TO DO -> Give back the entire listing verbatim.
-- start --
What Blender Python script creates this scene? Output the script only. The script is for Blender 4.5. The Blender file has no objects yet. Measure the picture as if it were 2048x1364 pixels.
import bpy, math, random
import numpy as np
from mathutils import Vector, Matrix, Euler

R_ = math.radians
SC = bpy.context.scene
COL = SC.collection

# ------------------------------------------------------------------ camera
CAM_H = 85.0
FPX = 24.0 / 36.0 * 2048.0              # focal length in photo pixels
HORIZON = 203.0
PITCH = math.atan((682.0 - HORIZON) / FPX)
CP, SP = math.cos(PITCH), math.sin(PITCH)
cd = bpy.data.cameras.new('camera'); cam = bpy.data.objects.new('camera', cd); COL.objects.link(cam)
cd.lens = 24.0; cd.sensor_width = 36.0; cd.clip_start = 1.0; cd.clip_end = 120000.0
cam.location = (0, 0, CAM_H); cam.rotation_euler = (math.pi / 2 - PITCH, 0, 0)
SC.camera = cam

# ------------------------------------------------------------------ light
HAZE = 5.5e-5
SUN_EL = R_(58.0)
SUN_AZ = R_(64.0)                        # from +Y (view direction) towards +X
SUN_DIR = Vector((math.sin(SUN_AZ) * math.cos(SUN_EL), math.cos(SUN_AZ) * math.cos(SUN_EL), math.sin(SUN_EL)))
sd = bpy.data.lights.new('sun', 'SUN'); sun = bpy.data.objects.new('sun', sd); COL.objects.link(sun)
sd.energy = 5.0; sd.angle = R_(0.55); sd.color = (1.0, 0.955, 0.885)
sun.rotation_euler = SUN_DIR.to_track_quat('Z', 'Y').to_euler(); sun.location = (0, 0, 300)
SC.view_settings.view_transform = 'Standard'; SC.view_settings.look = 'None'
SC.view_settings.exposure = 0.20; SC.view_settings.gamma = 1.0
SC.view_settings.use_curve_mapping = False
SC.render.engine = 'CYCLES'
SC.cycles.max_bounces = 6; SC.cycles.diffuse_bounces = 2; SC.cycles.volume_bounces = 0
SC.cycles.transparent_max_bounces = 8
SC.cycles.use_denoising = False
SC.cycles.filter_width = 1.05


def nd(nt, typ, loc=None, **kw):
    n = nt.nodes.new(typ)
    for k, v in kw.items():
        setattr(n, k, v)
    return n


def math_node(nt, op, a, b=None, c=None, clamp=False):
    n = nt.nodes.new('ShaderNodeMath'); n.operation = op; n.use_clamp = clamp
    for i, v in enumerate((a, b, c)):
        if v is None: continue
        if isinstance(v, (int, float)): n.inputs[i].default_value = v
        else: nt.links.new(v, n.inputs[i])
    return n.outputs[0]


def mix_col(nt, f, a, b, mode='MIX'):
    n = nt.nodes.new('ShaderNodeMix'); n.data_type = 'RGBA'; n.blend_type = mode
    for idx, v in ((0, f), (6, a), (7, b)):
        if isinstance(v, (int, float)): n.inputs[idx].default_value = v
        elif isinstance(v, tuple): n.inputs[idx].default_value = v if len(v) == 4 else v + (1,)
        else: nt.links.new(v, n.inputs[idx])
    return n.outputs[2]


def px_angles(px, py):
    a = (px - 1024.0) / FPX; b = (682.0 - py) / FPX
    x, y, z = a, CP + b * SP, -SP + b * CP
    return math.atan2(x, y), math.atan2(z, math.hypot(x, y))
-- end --
EXPECTED OUTPUT ->
What Blender Python script creates this scene? Output the script only. The script is for Blender 4.5. The Blender file has no objects yet. Measure the picture as if it were 2048x1364 pixels.
import bpy, math, random
import numpy as np
from mathutils import Vector, Matrix, Euler

R_ = math.radians
SC = bpy.context.scene
COL = SC.collection

# ------------------------------------------------------------------ camera
CAM_H = 85.0
FPX = 24.0 / 36.0 * 2048.0              # focal length in photo pixels
HORIZON = 203.0
PITCH = math.atan((682.0 - HORIZON) / FPX)
CP, SP = math.cos(PITCH), math.sin(PITCH)
cd = bpy.data.cameras.new('camera'); cam = bpy.data.objects.new('camera', cd); COL.objects.link(cam)
cd.lens = 24.0; cd.sensor_width = 36.0; cd.clip_start = 1.0; cd.clip_end = 120000.0
cam.location = (0, 0, CAM_H); cam.rotation_euler = (math.pi / 2 - PITCH, 0, 0)
SC.camera = cam

# ------------------------------------------------------------------ light
HAZE = 5.5e-5
SUN_EL = R_(58.0)
SUN_AZ = R_(64.0)                        # from +Y (view direction) towards +X
SUN_DIR = Vector((math.sin(SUN_AZ) * math.cos(SUN_EL), math.cos(SUN_AZ) * math.cos(SUN_EL), math.sin(SUN_EL)))
sd = bpy.data.lights.new('sun', 'SUN'); sun = bpy.data.objects.new('sun', sd); COL.objects.link(sun)
sd.energy = 5.0; sd.angle = R_(0.55); sd.color = (1.0, 0.955, 0.885)
sun.rotation_euler = SUN_DIR.to_track_quat('Z', 'Y').to_euler(); sun.location = (0, 0, 300)
SC.view_settings.view_transform = 'Standard'; SC.view_settings.look = 'None'
SC.view_settings.exposure = 0.20; SC.view_settings.gamma = 1.0
SC.view_settings.use_curve_mapping = False
SC.render.engine = 'CYCLES'
SC.cycles.max_bounces = 6; SC.cycles.diffuse_bounces = 2; SC.cycles.volume_bounces = 0
SC.cycles.transparent_max_bounces = 8
SC.cycles.use_denoising = False
SC.cycles.filter_width = 1.05


def nd(nt, typ, loc=None, **kw):
    n = nt.nodes.new(typ)
    for k, v in kw.items():
        setattr(n, k, v)
    return n


def math_node(nt, op, a, b=None, c=None, clamp=False):
    n = nt.nodes.new('ShaderNodeMath'); n.operation = op; n.use_clamp = clamp
    for i, v in enumerate((a, b, c)):
        if v is None: continue
        if isinstance(v, (int, float)): n.inputs[i].default_value = v
        else: nt.links.new(v, n.inputs[i])
    return n.outputs[0]


def mix_col(nt, f, a, b, mode='MIX'):
    n = nt.nodes.new('ShaderNodeMix'); n.data_type = 'RGBA'; n.blend_type = mode
    for idx, v in ((0, f), (6, a), (7, b)):
        if isinstance(v, (int, float)): n.inputs[idx].default_value = v
        elif isinstance(v, tuple): n.inputs[idx].default_value = v if len(v) == 4 else v + (1,)
        else: nt.links.new(v, n.inputs[idx])
    return n.outputs[2]


def px_angles(px, py):
    a = (px - 1024.0) / FPX; b = (682.0 - py) / FPX
    x, y, z = a, CP + b * SP, -SP + b * CP
    return math.atan2(x, y), math.atan2(z, math.hypot(x, y))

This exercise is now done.